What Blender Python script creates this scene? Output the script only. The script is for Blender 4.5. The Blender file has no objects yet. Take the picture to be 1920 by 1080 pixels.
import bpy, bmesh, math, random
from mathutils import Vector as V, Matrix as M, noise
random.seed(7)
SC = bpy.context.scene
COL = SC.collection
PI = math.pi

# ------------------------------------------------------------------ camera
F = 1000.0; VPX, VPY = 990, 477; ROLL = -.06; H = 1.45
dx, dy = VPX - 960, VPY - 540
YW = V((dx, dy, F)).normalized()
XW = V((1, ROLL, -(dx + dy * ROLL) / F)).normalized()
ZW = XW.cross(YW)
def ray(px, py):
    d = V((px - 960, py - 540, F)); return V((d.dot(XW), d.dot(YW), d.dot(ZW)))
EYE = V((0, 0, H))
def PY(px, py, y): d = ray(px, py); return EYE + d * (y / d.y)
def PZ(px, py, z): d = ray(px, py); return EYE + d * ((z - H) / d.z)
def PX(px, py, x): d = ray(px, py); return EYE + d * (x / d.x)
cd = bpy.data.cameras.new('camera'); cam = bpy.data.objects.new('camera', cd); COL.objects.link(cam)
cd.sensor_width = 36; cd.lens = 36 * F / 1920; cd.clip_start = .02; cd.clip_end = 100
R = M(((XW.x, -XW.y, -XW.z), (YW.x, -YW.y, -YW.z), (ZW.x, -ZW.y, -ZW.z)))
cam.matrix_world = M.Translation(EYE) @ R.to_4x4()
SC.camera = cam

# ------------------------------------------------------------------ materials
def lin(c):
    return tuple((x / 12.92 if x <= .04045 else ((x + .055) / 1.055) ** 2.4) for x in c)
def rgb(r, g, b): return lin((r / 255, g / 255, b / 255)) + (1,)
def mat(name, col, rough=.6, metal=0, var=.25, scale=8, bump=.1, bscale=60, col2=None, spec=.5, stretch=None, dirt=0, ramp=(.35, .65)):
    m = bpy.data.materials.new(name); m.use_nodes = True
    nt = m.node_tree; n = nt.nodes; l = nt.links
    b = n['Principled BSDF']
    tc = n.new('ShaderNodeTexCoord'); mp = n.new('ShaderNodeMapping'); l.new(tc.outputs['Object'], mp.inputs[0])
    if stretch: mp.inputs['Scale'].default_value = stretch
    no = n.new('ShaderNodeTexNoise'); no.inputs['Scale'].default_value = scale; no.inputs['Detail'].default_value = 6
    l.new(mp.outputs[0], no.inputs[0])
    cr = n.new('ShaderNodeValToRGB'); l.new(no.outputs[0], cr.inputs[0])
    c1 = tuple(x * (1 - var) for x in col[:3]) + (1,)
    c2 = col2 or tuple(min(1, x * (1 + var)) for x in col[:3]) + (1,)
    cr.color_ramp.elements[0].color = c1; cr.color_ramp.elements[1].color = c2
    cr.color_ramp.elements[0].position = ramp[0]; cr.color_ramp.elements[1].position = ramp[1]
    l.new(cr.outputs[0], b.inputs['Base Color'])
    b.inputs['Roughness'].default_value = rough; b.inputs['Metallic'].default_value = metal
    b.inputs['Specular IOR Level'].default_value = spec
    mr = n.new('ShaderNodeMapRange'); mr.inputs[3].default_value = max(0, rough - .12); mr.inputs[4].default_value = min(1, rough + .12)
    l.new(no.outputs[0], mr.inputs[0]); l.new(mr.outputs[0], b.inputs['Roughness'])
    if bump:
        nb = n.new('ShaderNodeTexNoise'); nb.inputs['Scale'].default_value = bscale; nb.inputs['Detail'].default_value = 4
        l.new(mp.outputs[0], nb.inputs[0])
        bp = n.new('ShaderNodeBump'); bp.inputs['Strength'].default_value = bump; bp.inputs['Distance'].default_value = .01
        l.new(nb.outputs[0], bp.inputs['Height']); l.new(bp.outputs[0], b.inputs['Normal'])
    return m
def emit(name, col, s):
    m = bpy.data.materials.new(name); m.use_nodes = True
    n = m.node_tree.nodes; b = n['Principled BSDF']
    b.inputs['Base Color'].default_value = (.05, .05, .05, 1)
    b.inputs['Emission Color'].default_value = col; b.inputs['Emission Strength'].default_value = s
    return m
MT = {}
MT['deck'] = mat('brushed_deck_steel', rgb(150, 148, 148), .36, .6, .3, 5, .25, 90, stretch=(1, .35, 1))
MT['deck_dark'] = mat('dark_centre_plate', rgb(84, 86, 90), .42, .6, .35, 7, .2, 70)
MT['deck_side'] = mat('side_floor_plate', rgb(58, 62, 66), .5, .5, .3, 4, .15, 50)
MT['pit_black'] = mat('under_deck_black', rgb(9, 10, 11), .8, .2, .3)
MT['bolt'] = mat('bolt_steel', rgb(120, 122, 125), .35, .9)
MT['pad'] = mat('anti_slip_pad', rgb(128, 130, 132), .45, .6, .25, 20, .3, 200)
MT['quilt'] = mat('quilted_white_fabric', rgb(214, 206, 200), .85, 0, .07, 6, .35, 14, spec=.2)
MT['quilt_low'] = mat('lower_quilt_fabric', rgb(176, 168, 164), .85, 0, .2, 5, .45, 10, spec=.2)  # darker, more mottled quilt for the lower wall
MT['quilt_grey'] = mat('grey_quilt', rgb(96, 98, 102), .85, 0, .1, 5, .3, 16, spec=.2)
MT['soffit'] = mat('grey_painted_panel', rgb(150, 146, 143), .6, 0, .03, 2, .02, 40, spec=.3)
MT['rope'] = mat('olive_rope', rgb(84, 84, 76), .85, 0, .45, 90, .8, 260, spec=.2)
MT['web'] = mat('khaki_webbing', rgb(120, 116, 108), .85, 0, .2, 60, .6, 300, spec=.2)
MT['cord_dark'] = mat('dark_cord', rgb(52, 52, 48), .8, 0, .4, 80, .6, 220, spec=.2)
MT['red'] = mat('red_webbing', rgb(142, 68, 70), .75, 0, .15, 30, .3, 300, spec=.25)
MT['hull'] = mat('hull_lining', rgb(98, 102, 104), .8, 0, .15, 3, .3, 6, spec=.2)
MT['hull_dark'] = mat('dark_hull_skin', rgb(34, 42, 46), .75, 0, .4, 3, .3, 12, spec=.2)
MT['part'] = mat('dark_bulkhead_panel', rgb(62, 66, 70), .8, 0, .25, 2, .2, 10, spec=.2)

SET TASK
Extract all the material, leaving every line as it is.

THE RESULT
What Blender Python script creates this scene? Output the script only. The script is for Blender 4.5. The Blender file has no objects yet. Take the picture to be 1920 by 1080 pixels.
import bpy, bmesh, math, random
from mathutils import Vector as V, Matrix as M, noise
random.seed(7)
SC = bpy.context.scene
COL = SC.collection
PI = math.pi

# ------------------------------------------------------------------ camera
F = 1000.0; VPX, VPY = 990, 477; ROLL = -.06; H = 1.45
dx, dy = VPX - 960, VPY - 540
YW = V((dx, dy, F)).normalized()
XW = V((1, ROLL, -(dx + dy * ROLL) / F)).normalized()
ZW = XW.cross(YW)
def ray(px, py):
    d = V((px - 960, py - 540, F)); return V((d.dot(XW), d.dot(YW), d.dot(ZW)))
EYE = V((0, 0, H))
def PY(px, py, y): d = ray(px, py); return EYE + d * (y / d.y)
def PZ(px, py, z): d = ray(px, py); return EYE + d * ((z - H) / d.z)
def PX(px, py, x): d = ray(px, py); return EYE + d * (x / d.x)
cd = bpy.data.cameras.new('camera'); cam = bpy.data.objects.new('camera', cd); COL.objects.link(cam)
cd.sensor_width = 36; cd.lens = 36 * F / 1920; cd.clip_start = .02; cd.clip_end = 100
R = M(((XW.x, -XW.y, -XW.z), (YW.x, -YW.y, -YW.z), (ZW.x, -ZW.y, -ZW.z)))
cam.matrix_world = M.Translation(EYE) @ R.to_4x4()
SC.camera = cam

# ------------------------------------------------------------------ materials
def lin(c):
    return tuple((x / 12.92 if x <= .04045 else ((x + .055) / 1.055) ** 2.4) for x in c)
def rgb(r, g, b): return lin((r / 255, g / 255, b / 255)) + (1,)
def mat(name, col, rough=.6, metal=0, var=.25, scale=8, bump=.1, bscale=60, col2=None, spec=.5, stretch=None, dirt=0, ramp=(.35, .65)):
    m = bpy.data.materials.new(name); m.use_nodes = True
    nt = m.node_tree; n = nt.nodes; l = nt.links
    b = n['Principled BSDF']
    tc = n.new('ShaderNodeTexCoord'); mp = n.new('ShaderNodeMapping'); l.new(tc.outputs['Object'], mp.inputs[0])
    if stretch: mp.inputs['Scale'].default_value = stretch
    no = n.new('ShaderNodeTexNoise'); no.inputs['Scale'].default_value = scale; no.inputs['Detail'].default_value = 6
    l.new(mp.outputs[0], no.inputs[0])
    cr = n.new('ShaderNodeValToRGB'); l.new(no.outputs[0], cr.inputs[0])
    c1 = tuple(x * (1 - var) for x in col[:3]) + (1,)
    c2 = col2 or tuple(min(1, x * (1 + var)) for x in col[:3]) + (1,)
    cr.color_ramp.elements[0].color = c1; cr.color_ramp.elements[1].color = c2
    cr.color_ramp.elements[0].position = ramp[0]; cr.color_ramp.elements[1].position = ramp[1]
    l.new(cr.outputs[0], b.inputs['Base Color'])
    b.inputs['Roughness'].default_value = rough; b.inputs['Metallic'].default_value = metal
    b.inputs['Specular IOR Level'].default_value = spec
    mr = n.new('ShaderNodeMapRange'); mr.inputs[3].default_value = max(0, rough - .12); mr.inputs[4].default_value = min(1, rough + .12)
    l.new(no.outputs[0], mr.inputs[0]); l.new(mr.outputs[0], b.inputs['Roughness'])
    if bump:
        nb = n.new('ShaderNodeTexNoise'); nb.inputs['Scale'].default_value = bscale; nb.inputs['Detail'].default_value = 4
        l.new(mp.outputs[0], nb.inputs[0])
        bp = n.new('ShaderNodeBump'); bp.inputs['Strength'].default_value = bump; bp.inputs['Distance'].default_value = .01
        l.new(nb.outputs[0], bp.inputs['Height']); l.new(bp.outputs[0], b.inputs['Normal'])
    return m
def emit(name, col, s):
    m = bpy.data.materials.new(name); m.use_nodes = True
    n = m.node_tree.nodes; b = n['Principled BSDF']
    b.inputs['Base Color'].default_value = (.05, .05, .05, 1)
    b.inputs['Emission Color'].default_value = col; b.inputs['Emission Strength'].default_value = s
    return m
MT = {}
MT['deck'] = mat('brushed_deck_steel', rgb(150, 148, 148), .36, .6, .3, 5, .25, 90, stretch=(1, .35, 1))
MT['deck_dark'] = mat('dark_centre_plate', rgb(84, 86, 90), .42, .6, .35, 7, .2, 70)
MT['deck_side'] = mat('side_floor_plate', rgb(58, 62, 66), .5, .5, .3, 4, .15, 50)
MT['pit_black'] = mat('under_deck_black', rgb(9, 10, 11), .8, .2, .3)
MT['bolt'] = mat('bolt_steel', rgb(120, 122, 125), .35, .9)
MT['pad'] = mat('anti_slip_pad', rgb(128, 130, 132), .45, .6, .25, 20, .3, 200)
MT['quilt'] = mat('quilted_white_fabric', rgb(214, 206, 200), .85, 0, .07, 6, .35, 14, spec=.2)
MT['quilt_low'] = mat('lower_quilt_fabric', rgb(176, 168, 164), .85, 0, .2, 5, .45, 10, spec=.2)  # darker, more mottled quilt for the lower wall
MT['quilt_grey'] = mat('grey_quilt', rgb(96, 98, 102), .85, 0, .1, 5, .3, 16, spec=.2)
MT['soffit'] = mat('grey_painted_panel', rgb(150, 146, 143), .6, 0, .03, 2, .02, 40, spec=.3)
MT['rope'] = mat('olive_rope', rgb(84, 84, 76), .85, 0, .45, 90, .8, 260, spec=.2)
MT['web'] = mat('khaki_webbing', rgb(120, 116, 108), .85, 0, .2, 60, .6, 300, spec=.2)
MT['cord_dark'] = mat('dark_cord', rgb(52, 52, 48), .8, 0, .4, 80, .6, 220, spec=.2)
MT['red'] = mat('red_webbing', rgb(142, 68, 70), .75, 0, .15, 30, .3, 300, spec=.25)
MT['hull'] = mat('hull_lining', rgb(98, 102, 104), .8, 0, .15, 3, .3, 6, spec=.2)
MT['hull_dark'] = mat('dark_hull_skin', rgb(34, 42, 46), .75, 0, .4, 3, .3, 12, spec=.2)
MT['part'] = mat('dark_bulkhead_panel', rgb(62, 66, 70), .8, 0, .25, 2, .2, 10, spec=.2)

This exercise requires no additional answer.